### What is asked
Repeat only what lies from the line with "Reconstruct this image" to the line with "PI = math.pi", those two lines included, exactly as it stands; omit any images.

--- start Supplied material ---

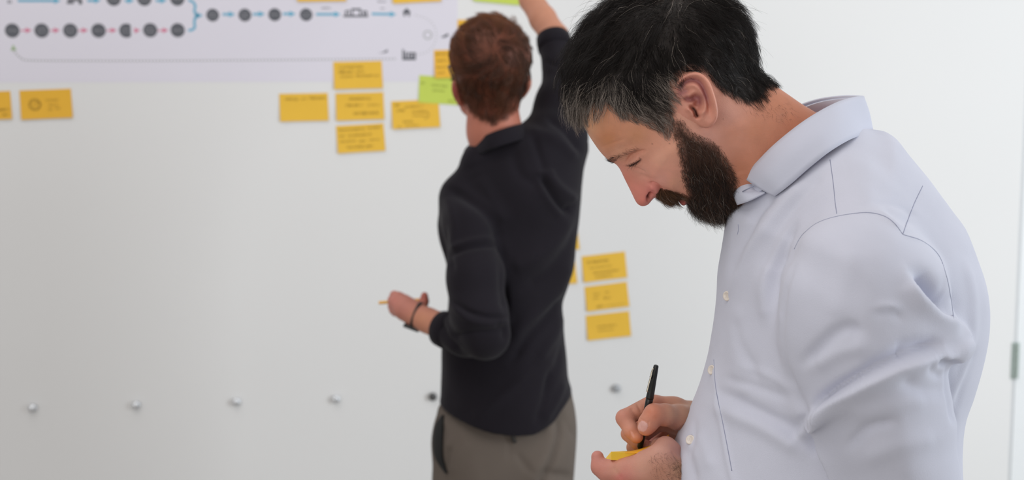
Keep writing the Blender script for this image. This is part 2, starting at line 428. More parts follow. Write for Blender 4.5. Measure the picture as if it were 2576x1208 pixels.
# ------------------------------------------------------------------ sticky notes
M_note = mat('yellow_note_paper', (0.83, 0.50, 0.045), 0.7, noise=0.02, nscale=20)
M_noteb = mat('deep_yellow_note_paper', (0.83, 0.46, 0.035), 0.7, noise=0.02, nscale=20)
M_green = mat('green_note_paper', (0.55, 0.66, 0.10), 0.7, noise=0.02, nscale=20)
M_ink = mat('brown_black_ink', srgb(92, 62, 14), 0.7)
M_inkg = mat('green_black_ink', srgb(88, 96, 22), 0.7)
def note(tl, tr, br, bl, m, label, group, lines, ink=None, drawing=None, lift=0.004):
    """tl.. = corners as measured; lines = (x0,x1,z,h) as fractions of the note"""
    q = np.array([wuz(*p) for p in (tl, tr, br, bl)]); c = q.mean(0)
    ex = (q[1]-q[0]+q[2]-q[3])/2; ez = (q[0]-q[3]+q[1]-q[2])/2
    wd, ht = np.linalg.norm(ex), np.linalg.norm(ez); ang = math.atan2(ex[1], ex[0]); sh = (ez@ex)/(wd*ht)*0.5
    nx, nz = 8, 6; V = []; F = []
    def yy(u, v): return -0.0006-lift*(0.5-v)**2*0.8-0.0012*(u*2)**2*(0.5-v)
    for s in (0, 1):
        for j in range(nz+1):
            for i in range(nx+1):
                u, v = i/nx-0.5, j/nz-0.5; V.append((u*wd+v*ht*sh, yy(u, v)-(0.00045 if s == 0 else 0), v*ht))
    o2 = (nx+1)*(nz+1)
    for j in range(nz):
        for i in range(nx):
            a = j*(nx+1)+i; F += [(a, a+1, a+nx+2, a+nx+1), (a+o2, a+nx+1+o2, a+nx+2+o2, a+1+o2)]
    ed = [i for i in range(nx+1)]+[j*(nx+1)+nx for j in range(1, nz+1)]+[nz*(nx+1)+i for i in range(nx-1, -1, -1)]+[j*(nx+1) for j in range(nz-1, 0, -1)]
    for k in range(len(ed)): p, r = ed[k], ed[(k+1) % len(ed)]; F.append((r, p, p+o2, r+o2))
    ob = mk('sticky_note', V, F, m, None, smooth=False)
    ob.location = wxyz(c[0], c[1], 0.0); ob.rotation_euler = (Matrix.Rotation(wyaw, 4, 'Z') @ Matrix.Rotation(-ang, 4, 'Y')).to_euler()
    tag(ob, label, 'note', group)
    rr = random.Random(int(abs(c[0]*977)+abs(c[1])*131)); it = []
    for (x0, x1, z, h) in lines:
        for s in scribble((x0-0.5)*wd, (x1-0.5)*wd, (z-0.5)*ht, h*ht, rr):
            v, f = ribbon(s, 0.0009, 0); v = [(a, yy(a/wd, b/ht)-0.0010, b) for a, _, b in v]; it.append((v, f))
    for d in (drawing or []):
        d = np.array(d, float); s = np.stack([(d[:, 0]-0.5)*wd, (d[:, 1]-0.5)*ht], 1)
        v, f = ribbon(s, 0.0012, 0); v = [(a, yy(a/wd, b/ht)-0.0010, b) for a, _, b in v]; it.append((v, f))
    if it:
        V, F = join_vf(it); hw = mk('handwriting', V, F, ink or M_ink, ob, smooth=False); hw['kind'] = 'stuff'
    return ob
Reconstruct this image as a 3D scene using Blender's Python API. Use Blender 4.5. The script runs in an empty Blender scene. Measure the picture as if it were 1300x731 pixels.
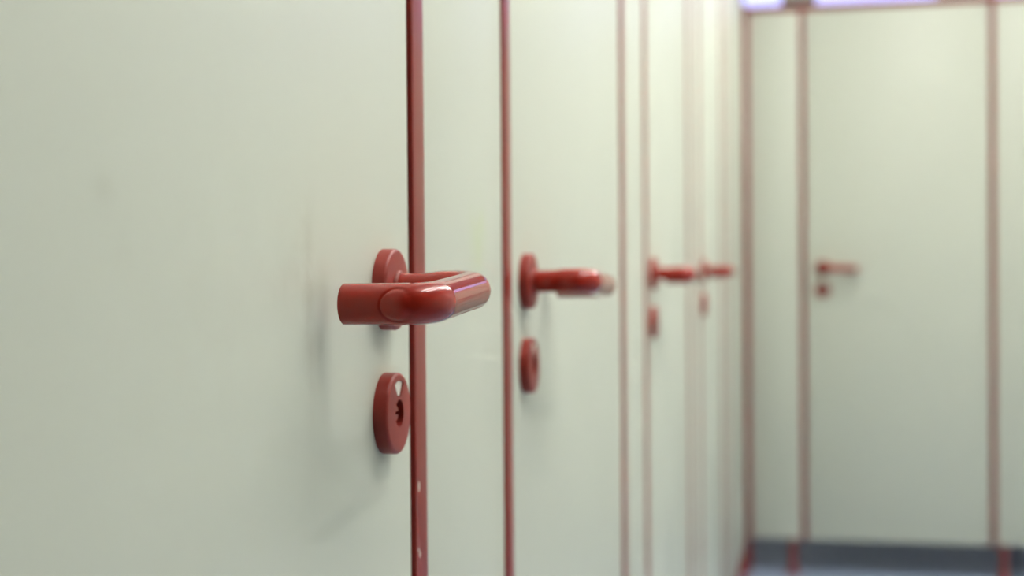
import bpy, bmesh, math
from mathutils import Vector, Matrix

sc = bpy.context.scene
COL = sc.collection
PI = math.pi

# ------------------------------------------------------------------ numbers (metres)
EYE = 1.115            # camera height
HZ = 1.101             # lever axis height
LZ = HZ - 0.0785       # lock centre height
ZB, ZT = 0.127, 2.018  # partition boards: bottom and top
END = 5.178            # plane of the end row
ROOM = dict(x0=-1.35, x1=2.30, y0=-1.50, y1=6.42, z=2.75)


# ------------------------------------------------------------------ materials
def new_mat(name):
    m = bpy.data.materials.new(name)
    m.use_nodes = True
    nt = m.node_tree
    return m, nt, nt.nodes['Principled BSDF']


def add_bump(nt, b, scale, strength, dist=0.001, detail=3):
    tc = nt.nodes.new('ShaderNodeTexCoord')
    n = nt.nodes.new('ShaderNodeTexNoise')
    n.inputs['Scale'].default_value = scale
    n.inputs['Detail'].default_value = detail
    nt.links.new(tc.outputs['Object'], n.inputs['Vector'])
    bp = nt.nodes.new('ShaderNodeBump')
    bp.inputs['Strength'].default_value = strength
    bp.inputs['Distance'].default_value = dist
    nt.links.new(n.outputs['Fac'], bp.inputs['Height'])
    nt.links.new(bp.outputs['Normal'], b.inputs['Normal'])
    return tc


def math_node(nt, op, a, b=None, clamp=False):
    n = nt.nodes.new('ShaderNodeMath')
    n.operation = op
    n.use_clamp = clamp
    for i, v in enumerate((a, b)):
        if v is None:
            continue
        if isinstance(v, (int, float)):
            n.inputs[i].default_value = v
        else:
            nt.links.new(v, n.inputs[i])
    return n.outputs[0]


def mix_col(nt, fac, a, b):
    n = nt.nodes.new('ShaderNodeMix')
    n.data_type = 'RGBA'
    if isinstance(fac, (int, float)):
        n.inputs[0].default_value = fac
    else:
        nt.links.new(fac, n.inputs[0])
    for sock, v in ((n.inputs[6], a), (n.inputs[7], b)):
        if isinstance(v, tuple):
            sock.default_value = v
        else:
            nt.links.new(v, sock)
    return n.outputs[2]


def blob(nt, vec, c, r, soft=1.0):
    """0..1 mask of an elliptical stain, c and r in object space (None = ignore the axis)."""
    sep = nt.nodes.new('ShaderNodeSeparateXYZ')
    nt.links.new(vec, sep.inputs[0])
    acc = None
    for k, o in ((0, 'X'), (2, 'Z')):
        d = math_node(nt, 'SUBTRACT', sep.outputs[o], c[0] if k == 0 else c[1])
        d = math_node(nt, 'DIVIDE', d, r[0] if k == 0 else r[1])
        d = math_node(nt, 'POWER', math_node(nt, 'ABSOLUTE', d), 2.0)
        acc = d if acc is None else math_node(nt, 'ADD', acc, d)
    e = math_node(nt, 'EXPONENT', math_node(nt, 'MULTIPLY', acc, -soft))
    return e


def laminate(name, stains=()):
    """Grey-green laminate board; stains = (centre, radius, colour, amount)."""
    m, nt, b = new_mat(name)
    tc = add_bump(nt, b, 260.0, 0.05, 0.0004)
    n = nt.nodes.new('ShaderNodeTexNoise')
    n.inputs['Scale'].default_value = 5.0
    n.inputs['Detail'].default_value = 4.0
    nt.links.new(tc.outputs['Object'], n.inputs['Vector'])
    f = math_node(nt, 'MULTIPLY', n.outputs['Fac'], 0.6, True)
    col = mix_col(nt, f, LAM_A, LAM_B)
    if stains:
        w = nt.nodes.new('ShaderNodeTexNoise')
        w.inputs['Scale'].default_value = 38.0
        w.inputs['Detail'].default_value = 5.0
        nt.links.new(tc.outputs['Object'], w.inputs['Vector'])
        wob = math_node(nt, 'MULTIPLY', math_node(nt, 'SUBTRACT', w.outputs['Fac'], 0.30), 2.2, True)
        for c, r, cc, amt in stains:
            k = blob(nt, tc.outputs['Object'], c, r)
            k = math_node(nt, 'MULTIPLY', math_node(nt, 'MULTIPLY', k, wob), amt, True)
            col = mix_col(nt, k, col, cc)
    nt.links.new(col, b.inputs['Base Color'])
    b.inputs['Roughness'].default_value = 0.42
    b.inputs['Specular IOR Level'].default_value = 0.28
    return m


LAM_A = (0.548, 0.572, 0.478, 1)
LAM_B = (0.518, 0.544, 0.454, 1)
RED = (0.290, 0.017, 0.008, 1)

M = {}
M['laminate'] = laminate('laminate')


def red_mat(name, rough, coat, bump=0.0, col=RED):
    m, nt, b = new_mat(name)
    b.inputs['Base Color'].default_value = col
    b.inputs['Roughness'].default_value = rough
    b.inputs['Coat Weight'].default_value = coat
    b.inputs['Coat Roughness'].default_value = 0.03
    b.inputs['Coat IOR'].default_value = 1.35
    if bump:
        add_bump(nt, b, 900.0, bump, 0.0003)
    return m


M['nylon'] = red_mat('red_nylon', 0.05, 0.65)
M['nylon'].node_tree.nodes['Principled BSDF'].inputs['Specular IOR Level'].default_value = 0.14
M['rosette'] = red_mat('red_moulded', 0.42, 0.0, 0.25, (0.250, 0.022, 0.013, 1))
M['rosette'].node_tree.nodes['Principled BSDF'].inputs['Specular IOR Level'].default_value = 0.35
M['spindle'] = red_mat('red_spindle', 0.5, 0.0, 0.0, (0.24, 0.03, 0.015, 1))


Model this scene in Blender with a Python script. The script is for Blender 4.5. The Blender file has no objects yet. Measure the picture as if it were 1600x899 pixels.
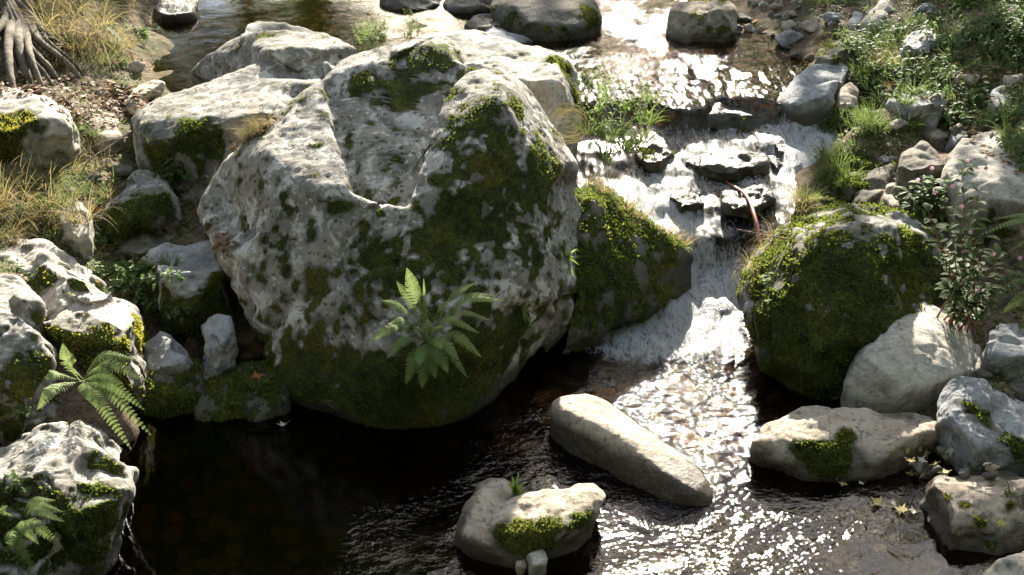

--- end Supplied material ---

### Task result
Reconstruct this image as a 3D scene using Blender's Python API. Use Blender 4.5. The script runs in an empty Blender scene. Measure the picture as if it were 1300x731 pixels.
import bpy, bmesh, math
from mathutils import Vector, Matrix

sc = bpy.context.scene
COL = sc.collection
PI = math.pi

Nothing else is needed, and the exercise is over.